ルイ・ジャドやブシャール・ペール・エ・フィスのような大手メーカーが白ワインの栓にディアムを導入して満足していることは知っていたが、より小規模かつ高い品質を誇る生産者もディアムに切り替えているのだ。
ドメーヌ・ド・モンティーユを引き継いだエティエンヌ・ド・モンティーユは全てのボトルにディアムを導入。「うちのワインを台無しにする可能性のある栓を使わないのは当然だ。ディアムには満足している」と語った。ブルゴーニュ白ワインの最高の生産者の1つであるドメーヌ・ルフレーブも、今後ディアムに切り替える予定だ。
長年、ワイン業界は従来のコルク栓によるワイン汚染に悩まされてきた。原因はコルクから発生するトリクロロアニソール(TCA)という物質。ワインにかび臭をもたらし、香りを損なってしまうのだ。ヨーロッパの生産者たちは何十年もこの状況を受け入れてきたが、これに不満を抱いたニューワールド(チリやアメリカなど比較的新しい生産国)の生産者たちは、コルクに代わる栓を模索するようになった。

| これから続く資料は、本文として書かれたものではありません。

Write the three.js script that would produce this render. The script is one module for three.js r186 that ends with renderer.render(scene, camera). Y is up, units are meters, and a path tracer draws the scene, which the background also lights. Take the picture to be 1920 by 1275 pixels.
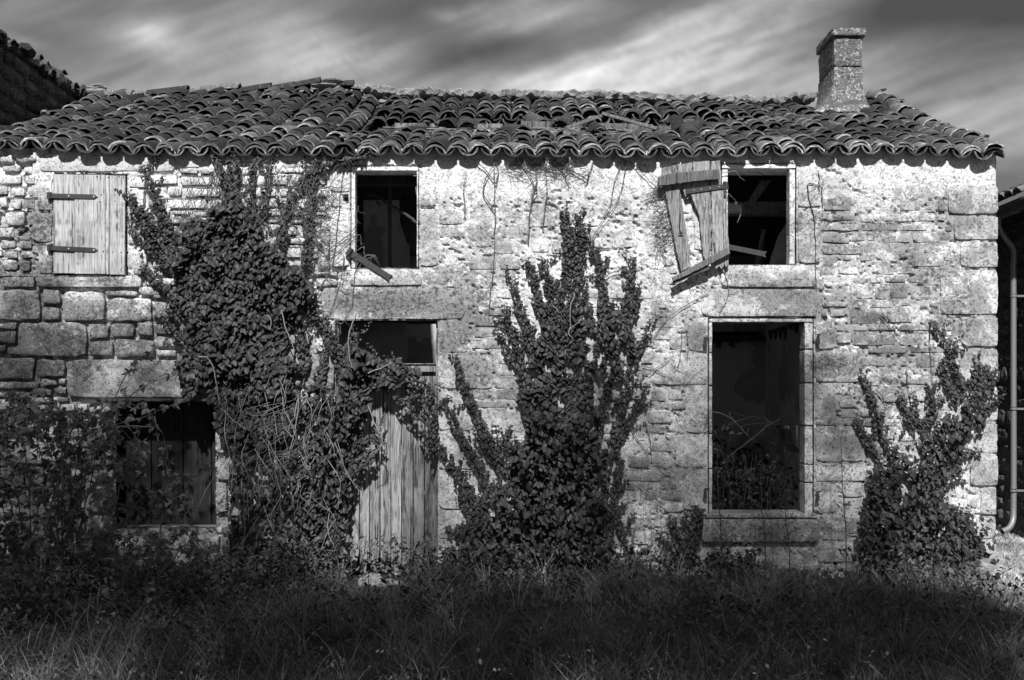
import * as THREE from 'three';
import { mergeGeometries } from 'three/addons/utils/BufferGeometryUtils.js';

// ---------------------------------------------------------------- camera, sky, sun, exposure
const scene = new THREE.Scene();
const EYE = 1.63;
const camera = new THREE.PerspectiveCamera(2 * Math.atan(637.5 / 2000) * 180 / Math.PI, 1920 / 1275, 0.05, 3000);
camera.position.set(0, EYE, 10);
camera.lookAt(0, EYE, 0);
camera.setViewOffset(1920, 1275, 0, -127.5, 1920, 1275);        // rising lens: verticals stay upright
camera.updateProjectionMatrix();
scene.add(camera);
const renderer = new THREE.WebGLRenderer({ antialias: true });
renderer.toneMapping = THREE.LinearToneMapping;
renderer.toneMappingExposure = 1.5;
renderer.shadowMap.enabled = true;
const SUN = new THREE.Vector3(-0.045, 0.743, 0.667).normalize();
const sun = new THREE.DirectionalLight(new THREE.Color(1, 1, 1), 4.4);
sun.position.copy(SUN).multiplyScalar(40); sun.castShadow = true; sun.shadow.radius = 3.2;
sun.shadow.mapSize.set(4096, 4096);
Object.assign(sun.shadow.camera, { left: -14, right: 14, top: 14, bottom: -14, near: 1, far: 90 });
scene.add(sun, sun.target);

// ---------------------------------------------------------------- random numbers and noise
function rng(a) { return () => { a |= 0; a = a + 0x6D2B79F5 | 0; let t = Math.imul(a ^ a >>> 15, 1 | a); t = t + Math.imul(t ^ t >>> 7, 61 | t) ^ t; return ((t ^ t >>> 14) >>> 0) / 4294967296; }; }
let R = rng(7);
const U = (a, b) => a + (b - a) * R();
const HT = new Float32Array(65536); { const h = rng(991); for (let i = 0; i < 65536; i++) HT[i] = h(); }
function vn(x, y) {                                               // value noise, 0..1
  const i = Math.floor(x), j = Math.floor(y); let f = x - i, g = y - j;
  f = f * f * (3 - 2 * f); g = g * g * (3 - 2 * g);
  const a = (i & 255) | ((j & 255) << 8), b = ((i + 1) & 255) | ((j & 255) << 8), c = (i & 255) | (((j + 1) & 255) << 8), d = ((i + 1) & 255) | (((j + 1) & 255) << 8);
  return (HT[a] * (1 - f) + HT[b] * f) * (1 - g) + (HT[c] * (1 - f) + HT[d] * f) * g;
}
function fbm(x, y, o = 4) { let s = 0, a = 0.5, n = 0; for (let k = 0; k < o; k++) { s += a * vn(x, y); n += a; a *= 0.5; x = x * 2.03 + 17.3; y = y * 2.03 + 5.7; } return s / n; }
const clamp = (x, a, b) => x < a ? a : x > b ? b : x;
const sst = (a, b, x) => { const t = clamp((x - a) / (b - a), 0, 1); return t * t * (3 - 2 * t); };
const mix = (a, b, t) => a + (b - a) * t;
function lut(tab, x) { if (x <= tab[0][0]) return tab[0][1]; for (let i = 1; i < tab.length; i++) if (x <= tab[i][0]) return mix(tab[i - 1][1], tab[i][1], (x - tab[i - 1][0]) / (tab[i][0] - tab[i - 1][0])); return tab[tab.length - 1][1]; }
const s2l = (v) => Math.pow(v / 255, 2.2);

// ---------------------------------------------------------------- the sky: thin cirrus, drawn as a monochrome photograph shows it
{
  const w = 2048, h = 1024, d = new Float32Array(w * h * 4);
  const puffs = [ // direction (x / -z, y / -z) x 2000 about the horizon point, radii, turn, strength
    [-670, 695, 80, 30, -0.1, 0.26], [-370, 668, 130, 60, -0.25, 0.20], [-340, 620, 110, 60, 0.5, 0.08], [60, 745, 120, 40, 0.1, 0.16],
    [180, 640, 330, 44, 0.36, 0.24], [420, 655, 200, 30, 0.4, 0.08], [250, 590, 260, 30, 0.12, 0.12], [420, 700, 260, 60, 0.42, 0.16], [60, 590, 260, 50, 0.22, 0.12], [380, 620, 280, 60, 0.2, 0.06], [700, 600, 260, 40, 0.15, 0.10], [780, 500, 250, 40, 0.2, 0.10],
    [-930, 690, 60, 14, -0.25, 0.07], [-120, 735, 40, 14, 0, 0.06], [-640, 600, 400, 60, 0.05, 0.08], [640, 640, 130, 26, 0.35, 0.07], [860, 565, 170, 22, 0.3, 0.08],
    [-60, 668, 150, 22, 0.3, -0.07], [-200, 740, 180, 30, 0.2, -0.03], [620, 735, 260, 50, 0.3, -0.05], [880, 640, 140, 50, 0.3, -0.06],
  ];
  for (let j = 0; j < h; j++) for (let i = 0; i < w; i++) {
    const th = (i + 0.5) / w * 2 * Math.PI, el = ((j + 0.5) / h - 0.5) * Math.PI;
    const x = Math.cos(th) * Math.cos(el), y = Math.sin(el), z = Math.sin(th) * Math.cos(el);   // three: u = atan2(z, x) / 2pi + 0.5
    const X = -x, Z = -z;
    let L;
    const yy = Math.max(y, 0);
    const px = X / (yy + 0.22), pz = Z / (yy + 0.22);
    const a = px * 0.86 + pz * 0.5, b = -px * 0.5 + pz * 0.86;
    const wob = fbm(px * 1.1 + 9, pz * 1.1 + 3, 3);
    const st = fbm(a * 1.3 + wob * 2 + 11, b * 3.9 + wob * 1.4, 5);
    const front = sst(0.1, -0.5, Z), base = mix(0.36, 0.15, sst(0.03, 0.36, y));
    L = base + mix(0.46, 0.2, front) * Math.pow(sst(0.38, 0.86, st), 1.2);
    if (Z < -0.2) {
      const u = X / -Z * 2000, v = y / -Z * 2000;
      const wu = u + (fbm(u / 90, v / 60, 4) - 0.5) * 60, wv = v + (fbm(u / 90 + 40, v / 60 + 9, 4) - 0.5) * 36;
      for (const [cu, cv, ru, rv, t, s] of puffs) {
        const c = Math.cos(t), sn = Math.sin(t), du = wu - cu, dv = wv - cv;
        const e = ((du * c + dv * sn) / ru) ** 2 + ((-du * sn + dv * c) / rv) ** 2;
        if (e < 9) L += 1.3 * s * Math.exp(-e * 0.9) * (0.5 + 0.55 * fbm(u / 70 + v / 200, v / 26 - u / 70, 4) + 0.55 * sst(0.25, 0.8, fbm((u - v * 0.5) / 120 + fbm(u / 40, v / 40) * 1.2, (v - u * 0.36) / 24 + fbm(u / 60, v / 30, 3) * 1.5, 5)));
      }
      L -= 0.09 * sst(350, 900, u) * (1 - 0.5 * sst(0.4, 0.7, st)); L *= 1 + 0.75 * (fbm((u - v * 0.45) / 85 + 3, (v - u * 0.34) / 11 + 8, 4) - 0.5) * sst(0.1, 0.3, L); L = Math.max(L, 0.085);
    }
    L = Math.max(L, 0.05);
    if (y < 0) L = mix(L, 0.06, sst(0, -0.05, y));
    L /= 1.5;
    const o = (j * w + i) * 4; d[o] = d[o + 1] = d[o + 2] = L; d[o + 3] = 1;
  }
  const t = new THREE.DataTexture(d, w, h, THREE.RGBAFormat, THREE.FloatType);
  t.mapping = THREE.EquirectangularReflectionMapping; t.magFilter = t.minFilter = THREE.LinearFilter; t.wrapS = THREE.RepeatWrapping; t.needsUpdate = true;
  scene.background = t; scene.environment = t;
}

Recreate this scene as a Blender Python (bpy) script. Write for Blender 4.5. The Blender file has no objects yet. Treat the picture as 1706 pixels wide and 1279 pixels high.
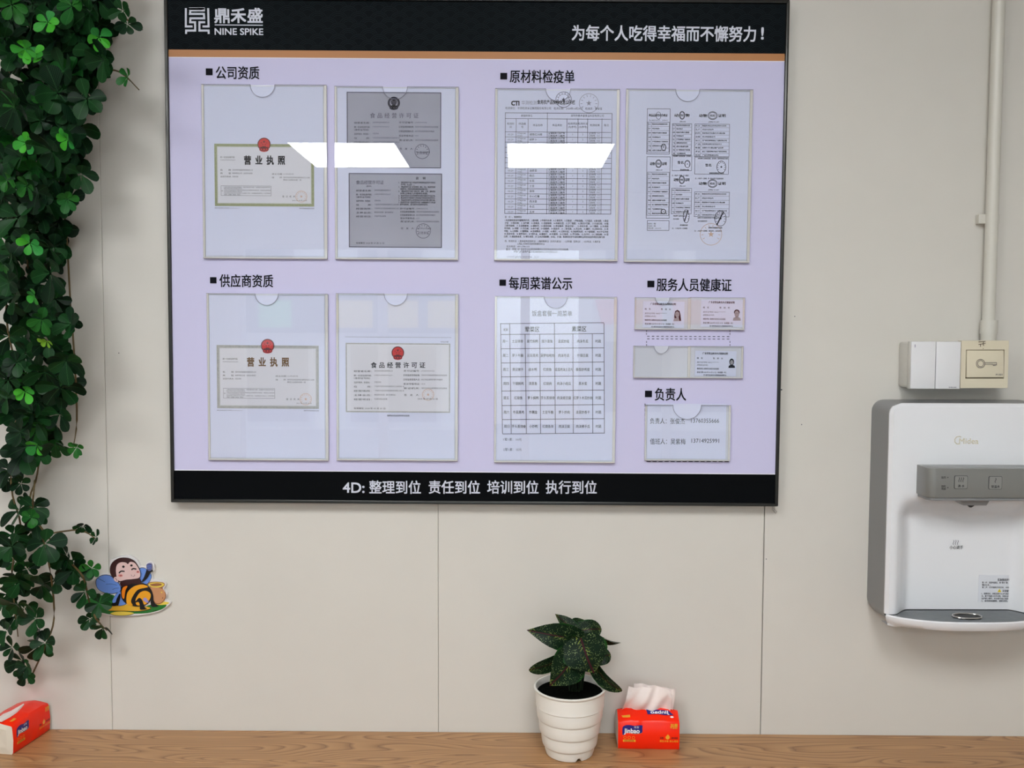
import bpy, bmesh, math, random
from mathutils import Vector, Matrix

# ------------------------------------------------------------------ camera, world, exposure
C = bpy.context.scene.collection
SC = bpy.context.scene
F_PX, CX, CY = 1550.0, 853.0, 639.5
PITCH, ROLL, DIST, COUNTER_Z = 0.0573, 0.0032, 1.62, 0.75
_F = Vector((0, math.cos(PITCH), -math.sin(PITCH)))
_R = Vector((1, 0, 0)); _U = Vector((0, math.sin(PITCH), math.cos(PITCH)))
_R, _U = (_R + ROLL * _U).normalized(), (_U - ROLL * _R).normalized()
CAM = Vector((0, -DIST, 0))


def ray(px, py):
    return _F + _R * ((px - CX) / F_PX) + _U * ((CY - py) / F_PX)


def at(px, py, d=0.0):
    """world point seen at a pixel of the photograph, d metres in front of the wall"""
    r = ray(px, py)
    return CAM + r * ((-d - CAM.y) / r.y)


CAM.z = COUNTER_Z - at(853, 1219.3, 0).z


def onz(px, py, z):
    r = ray(px, py)
    return CAM + r * ((z - CAM.z) / r.z)


cam_data = bpy.data.cameras.new('camera')
cam_data.sensor_width = 36.0
cam_data.lens = F_PX / 1706.0 * 36.0
cam = bpy.data.objects.new('camera', cam_data)
C.objects.link(cam)
cam.matrix_world = Matrix(((_R.x, _U.x, -_F.x, CAM.x), (_R.y, _U.y, -_F.y, CAM.y), (_R.z, _U.z, -_F.z, CAM.z), (0, 0, 0, 1)))
SC.camera = cam

SKY_STRENGTH = 4.6
PANEL_STRENGTH = 17.5
SC.view_settings.view_transform = 'Standard'
SC.view_settings.look = 'None'
SC.view_settings.gamma = 1.0
SC.view_settings.use_curve_mapping = False
SC.view_settings.exposure = 0.07
SC.cycles.use_denoising = True
SC.cycles.max_bounces = 8
SC.cycles.transparent_max_bounces = 24
SC.cycles.sample_clamp_indirect = 6.0

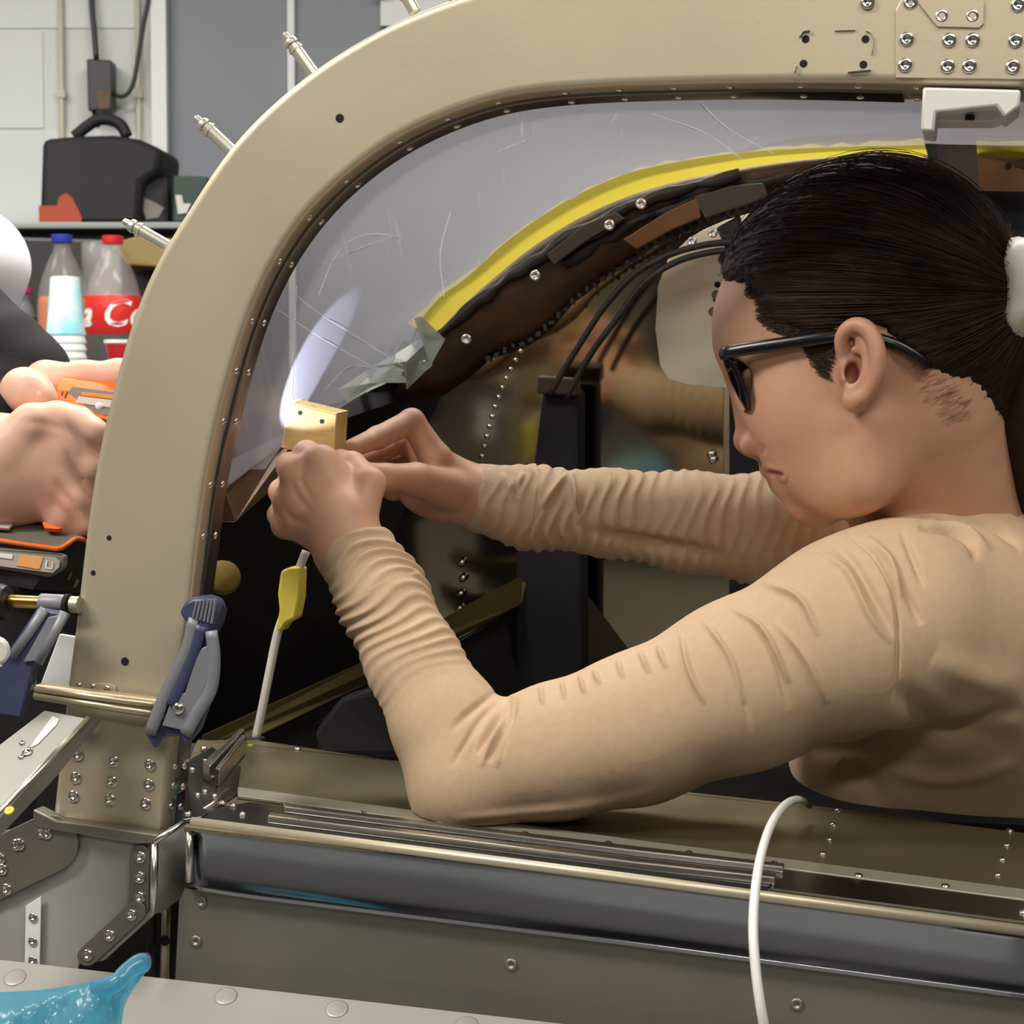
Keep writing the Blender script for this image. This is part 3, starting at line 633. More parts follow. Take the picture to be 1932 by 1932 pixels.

2001年、ニュージーランドの28のワイナリーは、スクリューキャップの普及を目指す「スクリューキャップ・ワイン・シール・イニシアチブ」を結成。そのわずか5年後、同国のワインの大部分にスクリューキャップが採用された。今ではそうでないボトルを見つけるのが難しいほどだ。
オーストラリアでは、南オーストラリア州のワイン産地クレアバレーで同様の運動が始まった。アメリカやチリといったそのほかのニューワールドではそこまでの勢いで広まっていないものの、スクリューキャップは急速に普及している。
保守的なヨーロッパの生産者や高級ワイナリーがスクリューキャップを支持しなかった主な理由は、“高級ワインはコルク栓”という消費者のイメージだ。だがディアムは、これらの生産者に道を開いている。
ディアムは合成コルクであり、近くで見ると細かいコルク片でできている。一見、天然コルクのように見えるのだ。コルク片は洗浄され、TCAのような不純物を取り除いてある。